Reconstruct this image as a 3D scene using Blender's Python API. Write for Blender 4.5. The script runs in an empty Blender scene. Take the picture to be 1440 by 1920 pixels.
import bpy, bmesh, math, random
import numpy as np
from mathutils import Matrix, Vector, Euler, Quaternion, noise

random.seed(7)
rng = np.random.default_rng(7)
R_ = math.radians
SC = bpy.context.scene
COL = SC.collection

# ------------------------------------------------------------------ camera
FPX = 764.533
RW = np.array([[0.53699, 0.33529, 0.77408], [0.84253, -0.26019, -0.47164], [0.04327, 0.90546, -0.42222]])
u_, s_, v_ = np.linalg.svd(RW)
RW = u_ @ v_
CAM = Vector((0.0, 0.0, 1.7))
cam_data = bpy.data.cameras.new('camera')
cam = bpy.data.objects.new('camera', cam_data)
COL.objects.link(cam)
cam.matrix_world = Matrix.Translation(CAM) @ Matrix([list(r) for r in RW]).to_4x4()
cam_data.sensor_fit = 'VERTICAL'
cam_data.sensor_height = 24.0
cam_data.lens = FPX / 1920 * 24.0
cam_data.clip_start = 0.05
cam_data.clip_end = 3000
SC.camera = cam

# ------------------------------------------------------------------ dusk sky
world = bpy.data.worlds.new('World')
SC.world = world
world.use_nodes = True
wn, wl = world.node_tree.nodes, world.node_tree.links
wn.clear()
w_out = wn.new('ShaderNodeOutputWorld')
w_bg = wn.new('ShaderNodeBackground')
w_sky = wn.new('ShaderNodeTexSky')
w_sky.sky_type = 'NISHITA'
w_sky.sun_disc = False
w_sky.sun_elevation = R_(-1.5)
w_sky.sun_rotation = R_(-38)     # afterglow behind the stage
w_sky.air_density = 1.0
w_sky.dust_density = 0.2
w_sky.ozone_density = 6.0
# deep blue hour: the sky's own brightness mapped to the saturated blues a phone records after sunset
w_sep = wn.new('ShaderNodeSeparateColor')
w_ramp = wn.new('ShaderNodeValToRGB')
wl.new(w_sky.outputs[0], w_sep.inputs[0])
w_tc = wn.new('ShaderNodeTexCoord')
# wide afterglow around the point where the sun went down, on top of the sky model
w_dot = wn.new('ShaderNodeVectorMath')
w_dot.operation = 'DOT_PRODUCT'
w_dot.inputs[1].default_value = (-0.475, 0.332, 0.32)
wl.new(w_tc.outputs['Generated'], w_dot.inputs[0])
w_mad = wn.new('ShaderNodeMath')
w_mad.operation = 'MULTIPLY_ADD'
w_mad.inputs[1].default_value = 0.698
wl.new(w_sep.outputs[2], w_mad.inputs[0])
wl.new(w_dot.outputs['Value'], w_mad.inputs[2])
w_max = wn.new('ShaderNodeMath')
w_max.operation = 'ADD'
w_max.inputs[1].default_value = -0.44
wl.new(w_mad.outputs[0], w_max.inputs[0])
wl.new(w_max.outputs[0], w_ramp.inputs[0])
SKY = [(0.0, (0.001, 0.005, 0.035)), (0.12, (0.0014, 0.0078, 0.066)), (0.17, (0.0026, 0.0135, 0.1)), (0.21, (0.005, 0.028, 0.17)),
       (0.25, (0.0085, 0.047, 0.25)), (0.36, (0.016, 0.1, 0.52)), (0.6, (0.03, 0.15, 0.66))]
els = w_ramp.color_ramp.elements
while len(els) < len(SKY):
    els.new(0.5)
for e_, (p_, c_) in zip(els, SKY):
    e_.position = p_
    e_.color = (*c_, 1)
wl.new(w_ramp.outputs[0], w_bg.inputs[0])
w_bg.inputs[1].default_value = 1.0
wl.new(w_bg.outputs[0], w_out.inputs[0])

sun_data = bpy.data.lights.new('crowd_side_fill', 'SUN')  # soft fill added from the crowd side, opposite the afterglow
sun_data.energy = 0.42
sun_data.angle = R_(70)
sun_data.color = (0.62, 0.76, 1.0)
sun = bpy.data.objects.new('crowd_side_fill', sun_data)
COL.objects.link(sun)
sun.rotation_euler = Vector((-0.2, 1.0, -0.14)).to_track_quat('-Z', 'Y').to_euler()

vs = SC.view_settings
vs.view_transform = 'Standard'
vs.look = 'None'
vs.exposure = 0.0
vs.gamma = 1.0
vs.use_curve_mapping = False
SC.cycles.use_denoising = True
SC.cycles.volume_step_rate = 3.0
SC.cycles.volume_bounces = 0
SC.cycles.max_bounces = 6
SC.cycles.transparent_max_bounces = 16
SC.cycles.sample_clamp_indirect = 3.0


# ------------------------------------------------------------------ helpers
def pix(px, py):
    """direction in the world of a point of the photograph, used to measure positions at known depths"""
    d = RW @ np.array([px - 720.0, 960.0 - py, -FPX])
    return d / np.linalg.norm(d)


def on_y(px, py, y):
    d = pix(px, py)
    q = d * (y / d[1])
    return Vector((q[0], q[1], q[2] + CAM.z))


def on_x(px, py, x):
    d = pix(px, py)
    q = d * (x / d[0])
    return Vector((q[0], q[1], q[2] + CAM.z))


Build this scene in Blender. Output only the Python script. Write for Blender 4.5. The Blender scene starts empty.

......

Work to complete - Copy the data above exactly. Every line must be included.

Result below -
Reconstruct this image as a 3D scene using Blender's Python API. Write for Blender 4.5. The script runs in an empty Blender scene. Take the picture to be 1440 by 1920 pixels.
import bpy, bmesh, math, random
import numpy as np
from mathutils import Matrix, Vector, Euler, Quaternion, noise

random.seed(7)
rng = np.random.default_rng(7)
R_ = math.radians
SC = bpy.context.scene
COL = SC.collection

# ------------------------------------------------------------------ camera
FPX = 764.533
RW = np.array([[0.53699, 0.33529, 0.77408], [0.84253, -0.26019, -0.47164], [0.04327, 0.90546, -0.42222]])
u_, s_, v_ = np.linalg.svd(RW)
RW = u_ @ v_
CAM = Vector((0.0, 0.0, 1.7))
cam_data = bpy.data.cameras.new('camera')
cam = bpy.data.objects.new('camera', cam_data)
COL.objects.link(cam)
cam.matrix_world = Matrix.Translation(CAM) @ Matrix([list(r) for r in RW]).to_4x4()
cam_data.sensor_fit = 'VERTICAL'
cam_data.sensor_height = 24.0
cam_data.lens = FPX / 1920 * 24.0
cam_data.clip_start = 0.05
cam_data.clip_end = 3000
SC.camera = cam

# ------------------------------------------------------------------ dusk sky
world = bpy.data.worlds.new('World')
SC.world = world
world.use_nodes = True
wn, wl = world.node_tree.nodes, world.node_tree.links
wn.clear()
w_out = wn.new('ShaderNodeOutputWorld')
w_bg = wn.new('ShaderNodeBackground')
w_sky = wn.new('ShaderNodeTexSky')
w_sky.sky_type = 'NISHITA'
w_sky.sun_disc = False
w_sky.sun_elevation = R_(-1.5)
w_sky.sun_rotation = R_(-38)     # afterglow behind the stage
w_sky.air_density = 1.0
w_sky.dust_density = 0.2
w_sky.ozone_density = 6.0
# deep blue hour: the sky's own brightness mapped to the saturated blues a phone records after sunset
w_sep = wn.new('ShaderNodeSeparateColor')
w_ramp = wn.new('ShaderNodeValToRGB')
wl.new(w_sky.outputs[0], w_sep.inputs[0])
w_tc = wn.new('ShaderNodeTexCoord')
# wide afterglow around the point where the sun went down, on top of the sky model
w_dot = wn.new('ShaderNodeVectorMath')
w_dot.operation = 'DOT_PRODUCT'
w_dot.inputs[1].default_value = (-0.475, 0.332, 0.32)
wl.new(w_tc.outputs['Generated'], w_dot.inputs[0])
w_mad = wn.new('ShaderNodeMath')
w_mad.operation = 'MULTIPLY_ADD'
w_mad.inputs[1].default_value = 0.698
wl.new(w_sep.outputs[2], w_mad.inputs[0])
wl.new(w_dot.outputs['Value'], w_mad.inputs[2])
w_max = wn.new('ShaderNodeMath')
w_max.operation = 'ADD'
w_max.inputs[1].default_value = -0.44
wl.new(w_mad.outputs[0], w_max.inputs[0])
wl.new(w_max.outputs[0], w_ramp.inputs[0])
SKY = [(0.0, (0.001, 0.005, 0.035)), (0.12, (0.0014, 0.0078, 0.066)), (0.17, (0.0026, 0.0135, 0.1)), (0.21, (0.005, 0.028, 0.17)),
       (0.25, (0.0085, 0.047, 0.25)), (0.36, (0.016, 0.1, 0.52)), (0.6, (0.03, 0.15, 0.66))]
els = w_ramp.color_ramp.elements
while len(els) < len(SKY):
    els.new(0.5)
for e_, (p_, c_) in zip(els, SKY):
    e_.position = p_
    e_.color = (*c_, 1)
wl.new(w_ramp.outputs[0], w_bg.inputs[0])
w_bg.inputs[1].default_value = 1.0
wl.new(w_bg.outputs[0], w_out.inputs[0])

sun_data = bpy.data.lights.new('crowd_side_fill', 'SUN')  # soft fill added from the crowd side, opposite the afterglow
sun_data.energy = 0.42
sun_data.angle = R_(70)
sun_data.color = (0.62, 0.76, 1.0)
sun = bpy.data.objects.new('crowd_side_fill', sun_data)
COL.objects.link(sun)
sun.rotation_euler = Vector((-0.2, 1.0, -0.14)).to_track_quat('-Z', 'Y').to_euler()

vs = SC.view_settings
vs.view_transform = 'Standard'
vs.look = 'None'
vs.exposure = 0.0
vs.gamma = 1.0
vs.use_curve_mapping = False
SC.cycles.use_denoising = True
SC.cycles.volume_step_rate = 3.0
SC.cycles.volume_bounces = 0
SC.cycles.max_bounces = 6
SC.cycles.transparent_max_bounces = 16
SC.cycles.sample_clamp_indirect = 3.0


# ------------------------------------------------------------------ helpers
def pix(px, py):
    """direction in the world of a point of the photograph, used to measure positions at known depths"""
    d = RW @ np.array([px - 720.0, 960.0 - py, -FPX])
    return d / np.linalg.norm(d)


def on_y(px, py, y):
    d = pix(px, py)
    q = d * (y / d[1])
    return Vector((q[0], q[1], q[2] + CAM.z))


def on_x(px, py, x):
    d = pix(px, py)
    q = d * (x / d[0])
    return Vector((q[0], q[1], q[2] + CAM.z))


Build this scene in Blender. Output only the Python script. Write for Blender 4.5. The Blender scene starts empty.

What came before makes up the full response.